* **WORK TO DO**: Reproduce exactly, and only, the lines of the material below running from the line bearing "Write the bpy" through the line bearing "S.camera = cam". Leave any pictures out.
++++++++++++++++++++
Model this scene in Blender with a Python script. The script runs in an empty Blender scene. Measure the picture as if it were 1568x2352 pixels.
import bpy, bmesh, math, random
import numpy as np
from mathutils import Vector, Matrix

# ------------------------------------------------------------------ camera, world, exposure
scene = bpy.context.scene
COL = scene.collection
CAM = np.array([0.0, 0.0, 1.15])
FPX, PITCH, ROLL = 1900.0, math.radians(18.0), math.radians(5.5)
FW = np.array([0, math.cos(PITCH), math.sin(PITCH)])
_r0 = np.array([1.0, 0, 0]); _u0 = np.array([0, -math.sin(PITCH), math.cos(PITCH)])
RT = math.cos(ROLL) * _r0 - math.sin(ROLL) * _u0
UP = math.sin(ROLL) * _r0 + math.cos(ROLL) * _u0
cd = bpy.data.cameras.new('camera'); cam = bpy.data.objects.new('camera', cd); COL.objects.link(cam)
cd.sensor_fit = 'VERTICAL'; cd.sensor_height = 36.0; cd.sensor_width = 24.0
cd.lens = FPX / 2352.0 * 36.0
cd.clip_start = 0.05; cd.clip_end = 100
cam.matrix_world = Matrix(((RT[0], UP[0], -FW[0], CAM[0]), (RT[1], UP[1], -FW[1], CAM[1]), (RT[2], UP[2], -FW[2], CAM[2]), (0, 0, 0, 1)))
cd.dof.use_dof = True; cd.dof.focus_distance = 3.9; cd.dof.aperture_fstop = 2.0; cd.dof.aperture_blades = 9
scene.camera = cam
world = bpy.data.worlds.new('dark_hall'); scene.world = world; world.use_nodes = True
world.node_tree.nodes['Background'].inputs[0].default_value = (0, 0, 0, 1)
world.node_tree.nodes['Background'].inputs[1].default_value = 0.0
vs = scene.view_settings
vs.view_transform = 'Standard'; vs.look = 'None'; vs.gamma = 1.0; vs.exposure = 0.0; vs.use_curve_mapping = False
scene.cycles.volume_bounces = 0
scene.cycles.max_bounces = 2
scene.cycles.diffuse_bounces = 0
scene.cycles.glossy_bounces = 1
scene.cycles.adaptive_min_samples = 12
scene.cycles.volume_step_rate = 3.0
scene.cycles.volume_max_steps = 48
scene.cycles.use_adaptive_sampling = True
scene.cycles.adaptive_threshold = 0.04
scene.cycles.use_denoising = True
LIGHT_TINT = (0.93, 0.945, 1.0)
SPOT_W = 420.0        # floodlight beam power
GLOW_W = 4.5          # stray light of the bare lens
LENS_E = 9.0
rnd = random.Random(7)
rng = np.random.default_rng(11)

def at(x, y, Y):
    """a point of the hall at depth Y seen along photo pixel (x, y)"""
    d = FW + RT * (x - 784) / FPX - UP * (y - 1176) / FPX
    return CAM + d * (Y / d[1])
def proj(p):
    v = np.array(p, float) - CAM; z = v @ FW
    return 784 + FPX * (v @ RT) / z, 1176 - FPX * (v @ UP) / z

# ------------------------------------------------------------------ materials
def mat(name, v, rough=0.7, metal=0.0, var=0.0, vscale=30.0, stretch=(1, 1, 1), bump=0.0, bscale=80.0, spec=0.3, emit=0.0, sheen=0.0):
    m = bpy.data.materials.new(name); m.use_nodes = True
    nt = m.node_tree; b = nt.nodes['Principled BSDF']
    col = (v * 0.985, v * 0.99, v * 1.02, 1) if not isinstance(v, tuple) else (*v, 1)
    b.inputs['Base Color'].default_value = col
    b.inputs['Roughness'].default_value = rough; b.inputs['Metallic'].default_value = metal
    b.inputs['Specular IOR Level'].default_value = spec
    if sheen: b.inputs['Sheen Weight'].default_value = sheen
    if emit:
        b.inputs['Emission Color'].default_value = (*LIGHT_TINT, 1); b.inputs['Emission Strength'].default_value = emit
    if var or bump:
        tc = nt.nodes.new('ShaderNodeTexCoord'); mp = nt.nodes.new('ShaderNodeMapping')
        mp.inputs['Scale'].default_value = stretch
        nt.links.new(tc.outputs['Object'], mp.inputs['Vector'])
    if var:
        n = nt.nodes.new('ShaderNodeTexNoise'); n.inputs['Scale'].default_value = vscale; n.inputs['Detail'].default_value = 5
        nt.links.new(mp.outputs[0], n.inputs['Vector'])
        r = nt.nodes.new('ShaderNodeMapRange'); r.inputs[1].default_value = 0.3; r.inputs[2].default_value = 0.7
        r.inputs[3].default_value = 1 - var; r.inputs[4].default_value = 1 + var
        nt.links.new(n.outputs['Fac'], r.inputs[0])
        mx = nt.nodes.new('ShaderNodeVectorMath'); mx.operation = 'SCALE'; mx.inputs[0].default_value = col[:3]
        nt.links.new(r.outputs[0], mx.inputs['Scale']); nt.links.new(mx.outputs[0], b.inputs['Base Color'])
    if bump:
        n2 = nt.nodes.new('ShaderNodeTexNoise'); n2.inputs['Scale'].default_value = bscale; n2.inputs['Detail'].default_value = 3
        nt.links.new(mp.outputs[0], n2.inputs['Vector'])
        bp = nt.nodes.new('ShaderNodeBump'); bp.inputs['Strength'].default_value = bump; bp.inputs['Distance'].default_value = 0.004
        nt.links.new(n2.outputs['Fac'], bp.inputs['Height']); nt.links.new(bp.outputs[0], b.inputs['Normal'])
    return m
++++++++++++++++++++
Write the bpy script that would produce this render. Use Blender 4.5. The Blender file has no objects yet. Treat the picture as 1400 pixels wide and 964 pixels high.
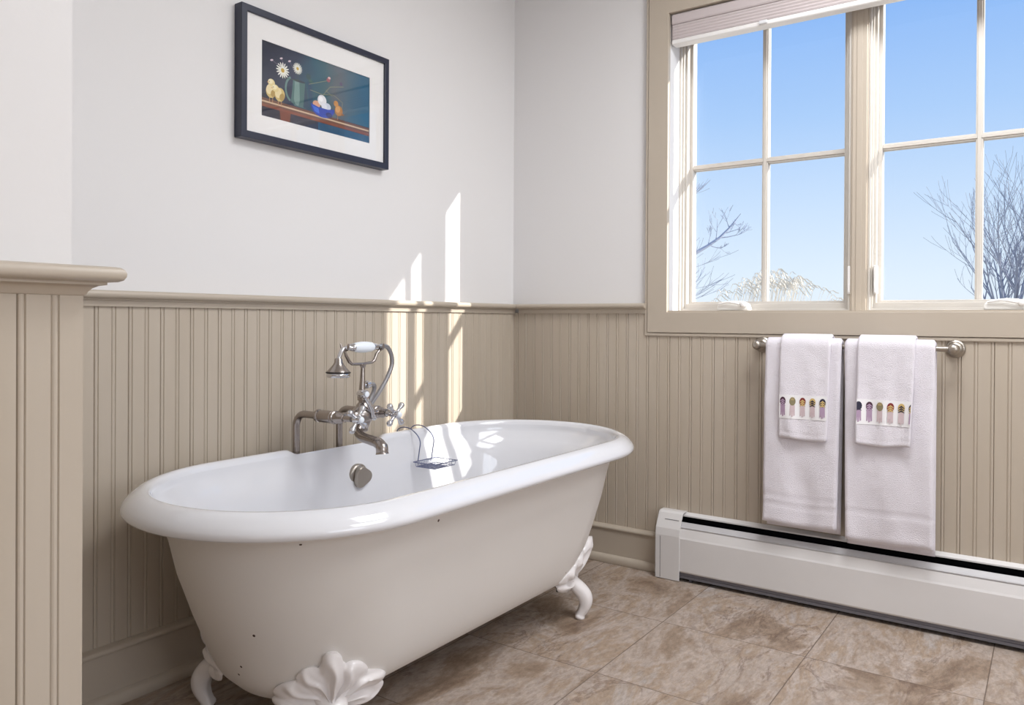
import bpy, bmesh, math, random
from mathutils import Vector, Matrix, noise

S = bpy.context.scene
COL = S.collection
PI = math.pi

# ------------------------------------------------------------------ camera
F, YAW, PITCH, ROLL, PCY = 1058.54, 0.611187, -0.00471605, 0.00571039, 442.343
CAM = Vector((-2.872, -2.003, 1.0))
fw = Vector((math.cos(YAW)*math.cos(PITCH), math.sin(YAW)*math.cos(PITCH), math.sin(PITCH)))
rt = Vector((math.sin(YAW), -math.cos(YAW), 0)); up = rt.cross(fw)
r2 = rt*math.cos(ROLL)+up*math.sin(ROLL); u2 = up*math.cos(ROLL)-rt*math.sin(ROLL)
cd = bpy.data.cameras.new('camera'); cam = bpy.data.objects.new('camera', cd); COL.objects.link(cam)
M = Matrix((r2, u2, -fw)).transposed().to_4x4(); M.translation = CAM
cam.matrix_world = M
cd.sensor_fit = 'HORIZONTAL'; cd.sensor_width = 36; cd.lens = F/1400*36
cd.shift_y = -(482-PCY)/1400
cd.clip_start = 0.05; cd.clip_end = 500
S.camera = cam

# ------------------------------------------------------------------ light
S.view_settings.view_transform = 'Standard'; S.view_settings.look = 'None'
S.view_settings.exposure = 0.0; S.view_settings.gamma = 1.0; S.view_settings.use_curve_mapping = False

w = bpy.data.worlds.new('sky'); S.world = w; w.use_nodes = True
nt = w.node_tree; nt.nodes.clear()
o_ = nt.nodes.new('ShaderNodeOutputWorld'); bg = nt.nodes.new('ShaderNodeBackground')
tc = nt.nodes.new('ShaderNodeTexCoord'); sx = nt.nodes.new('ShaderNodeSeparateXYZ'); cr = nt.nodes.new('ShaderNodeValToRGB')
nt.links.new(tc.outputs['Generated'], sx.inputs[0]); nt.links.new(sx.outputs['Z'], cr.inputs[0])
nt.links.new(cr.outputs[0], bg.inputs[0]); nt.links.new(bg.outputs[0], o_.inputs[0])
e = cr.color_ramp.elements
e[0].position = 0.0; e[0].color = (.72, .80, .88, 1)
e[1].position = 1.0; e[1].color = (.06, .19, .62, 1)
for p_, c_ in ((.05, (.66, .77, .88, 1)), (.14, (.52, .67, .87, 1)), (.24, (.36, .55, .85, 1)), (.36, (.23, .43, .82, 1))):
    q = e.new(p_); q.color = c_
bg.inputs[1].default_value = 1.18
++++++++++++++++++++
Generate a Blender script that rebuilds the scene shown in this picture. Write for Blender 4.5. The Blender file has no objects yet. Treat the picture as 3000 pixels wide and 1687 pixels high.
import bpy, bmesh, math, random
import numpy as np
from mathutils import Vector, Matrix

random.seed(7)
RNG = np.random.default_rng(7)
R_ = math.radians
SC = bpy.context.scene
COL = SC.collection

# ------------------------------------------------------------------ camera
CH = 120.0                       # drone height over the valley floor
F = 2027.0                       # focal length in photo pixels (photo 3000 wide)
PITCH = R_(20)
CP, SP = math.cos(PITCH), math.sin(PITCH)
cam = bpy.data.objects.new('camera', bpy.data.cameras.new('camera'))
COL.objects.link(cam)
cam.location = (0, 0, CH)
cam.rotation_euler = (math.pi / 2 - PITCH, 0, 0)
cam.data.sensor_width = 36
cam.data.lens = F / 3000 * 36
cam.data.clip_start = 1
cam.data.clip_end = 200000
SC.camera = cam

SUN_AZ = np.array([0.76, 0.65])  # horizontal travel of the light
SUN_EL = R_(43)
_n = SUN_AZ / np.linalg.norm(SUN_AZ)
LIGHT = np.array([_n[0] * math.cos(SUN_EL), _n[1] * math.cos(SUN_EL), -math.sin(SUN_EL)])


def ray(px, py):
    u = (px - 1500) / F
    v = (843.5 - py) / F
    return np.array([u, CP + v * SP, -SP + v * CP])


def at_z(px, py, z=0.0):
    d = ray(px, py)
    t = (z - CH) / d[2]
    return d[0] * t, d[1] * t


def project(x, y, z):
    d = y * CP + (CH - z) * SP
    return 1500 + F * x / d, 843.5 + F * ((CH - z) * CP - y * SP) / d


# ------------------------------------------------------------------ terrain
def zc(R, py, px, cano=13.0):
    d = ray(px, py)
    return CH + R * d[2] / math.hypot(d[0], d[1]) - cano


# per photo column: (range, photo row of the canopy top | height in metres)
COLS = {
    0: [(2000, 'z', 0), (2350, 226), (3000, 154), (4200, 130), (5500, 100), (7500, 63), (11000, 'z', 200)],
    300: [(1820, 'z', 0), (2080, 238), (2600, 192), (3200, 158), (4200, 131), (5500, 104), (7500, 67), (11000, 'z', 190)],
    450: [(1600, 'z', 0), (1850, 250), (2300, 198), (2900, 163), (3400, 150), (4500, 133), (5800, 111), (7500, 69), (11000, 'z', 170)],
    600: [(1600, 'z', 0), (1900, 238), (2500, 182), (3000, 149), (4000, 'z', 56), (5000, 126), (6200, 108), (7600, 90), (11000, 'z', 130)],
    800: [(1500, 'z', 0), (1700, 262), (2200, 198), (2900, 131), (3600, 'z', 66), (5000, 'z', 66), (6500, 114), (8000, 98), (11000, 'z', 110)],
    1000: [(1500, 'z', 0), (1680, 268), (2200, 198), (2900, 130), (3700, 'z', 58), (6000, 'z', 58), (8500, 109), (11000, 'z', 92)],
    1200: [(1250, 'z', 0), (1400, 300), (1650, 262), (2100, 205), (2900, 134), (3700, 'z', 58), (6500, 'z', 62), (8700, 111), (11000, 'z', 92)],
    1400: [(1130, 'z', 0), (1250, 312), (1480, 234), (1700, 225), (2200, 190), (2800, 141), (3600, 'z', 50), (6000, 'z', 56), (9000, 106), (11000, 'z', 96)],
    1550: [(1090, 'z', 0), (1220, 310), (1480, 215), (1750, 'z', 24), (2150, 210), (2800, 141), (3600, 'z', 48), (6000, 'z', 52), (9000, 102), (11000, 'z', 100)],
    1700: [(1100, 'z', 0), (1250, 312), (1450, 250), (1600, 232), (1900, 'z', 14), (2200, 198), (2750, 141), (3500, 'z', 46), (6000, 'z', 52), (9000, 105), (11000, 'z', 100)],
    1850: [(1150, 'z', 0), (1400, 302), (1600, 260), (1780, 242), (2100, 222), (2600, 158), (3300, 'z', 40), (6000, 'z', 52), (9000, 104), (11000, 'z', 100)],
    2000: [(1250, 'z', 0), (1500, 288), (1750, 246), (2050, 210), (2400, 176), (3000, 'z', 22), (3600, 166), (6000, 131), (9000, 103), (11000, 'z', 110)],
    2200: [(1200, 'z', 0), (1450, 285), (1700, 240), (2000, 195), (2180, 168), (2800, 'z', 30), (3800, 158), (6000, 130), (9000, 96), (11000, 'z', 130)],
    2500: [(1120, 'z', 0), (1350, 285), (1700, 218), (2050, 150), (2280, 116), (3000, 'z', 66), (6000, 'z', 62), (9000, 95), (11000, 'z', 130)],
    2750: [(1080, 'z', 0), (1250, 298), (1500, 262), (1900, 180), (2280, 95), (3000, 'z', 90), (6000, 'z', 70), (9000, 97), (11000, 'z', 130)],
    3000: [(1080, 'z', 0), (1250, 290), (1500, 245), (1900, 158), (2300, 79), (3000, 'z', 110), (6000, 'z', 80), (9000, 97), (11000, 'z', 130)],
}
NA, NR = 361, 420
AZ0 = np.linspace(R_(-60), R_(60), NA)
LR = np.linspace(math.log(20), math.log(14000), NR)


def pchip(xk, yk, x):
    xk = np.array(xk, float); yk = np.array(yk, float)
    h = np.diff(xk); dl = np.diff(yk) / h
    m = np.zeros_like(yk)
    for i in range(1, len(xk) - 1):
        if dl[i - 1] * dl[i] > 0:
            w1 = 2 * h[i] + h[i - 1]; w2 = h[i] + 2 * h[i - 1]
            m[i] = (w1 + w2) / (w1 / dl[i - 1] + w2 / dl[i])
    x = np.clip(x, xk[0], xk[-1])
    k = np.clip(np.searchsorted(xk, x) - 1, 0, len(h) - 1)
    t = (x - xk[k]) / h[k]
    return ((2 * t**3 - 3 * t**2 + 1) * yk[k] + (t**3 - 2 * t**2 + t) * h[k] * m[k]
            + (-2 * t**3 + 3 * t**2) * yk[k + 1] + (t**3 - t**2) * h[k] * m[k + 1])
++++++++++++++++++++
* **ANSWER TO THE TASK**:
Write the bpy script that would produce this render. Use Blender 4.5. The Blender file has no objects yet. Treat the picture as 1400 pixels wide and 964 pixels high.
import bpy, bmesh, math, random
from mathutils import Vector, Matrix, noise

S = bpy.context.scene
COL = S.collection
PI = math.pi

# ------------------------------------------------------------------ camera
F, YAW, PITCH, ROLL, PCY = 1058.54, 0.611187, -0.00471605, 0.00571039, 442.343
CAM = Vector((-2.872, -2.003, 1.0))
fw = Vector((math.cos(YAW)*math.cos(PITCH), math.sin(YAW)*math.cos(PITCH), math.sin(PITCH)))
rt = Vector((math.sin(YAW), -math.cos(YAW), 0)); up = rt.cross(fw)
r2 = rt*math.cos(ROLL)+up*math.sin(ROLL); u2 = up*math.cos(ROLL)-rt*math.sin(ROLL)
cd = bpy.data.cameras.new('camera'); cam = bpy.data.objects.new('camera', cd); COL.objects.link(cam)
M = Matrix((r2, u2, -fw)).transposed().to_4x4(); M.translation = CAM
cam.matrix_world = M
cd.sensor_fit = 'HORIZONTAL'; cd.sensor_width = 36; cd.lens = F/1400*36
cd.shift_y = -(482-PCY)/1400
cd.clip_start = 0.05; cd.clip_end = 500
S.camera = cam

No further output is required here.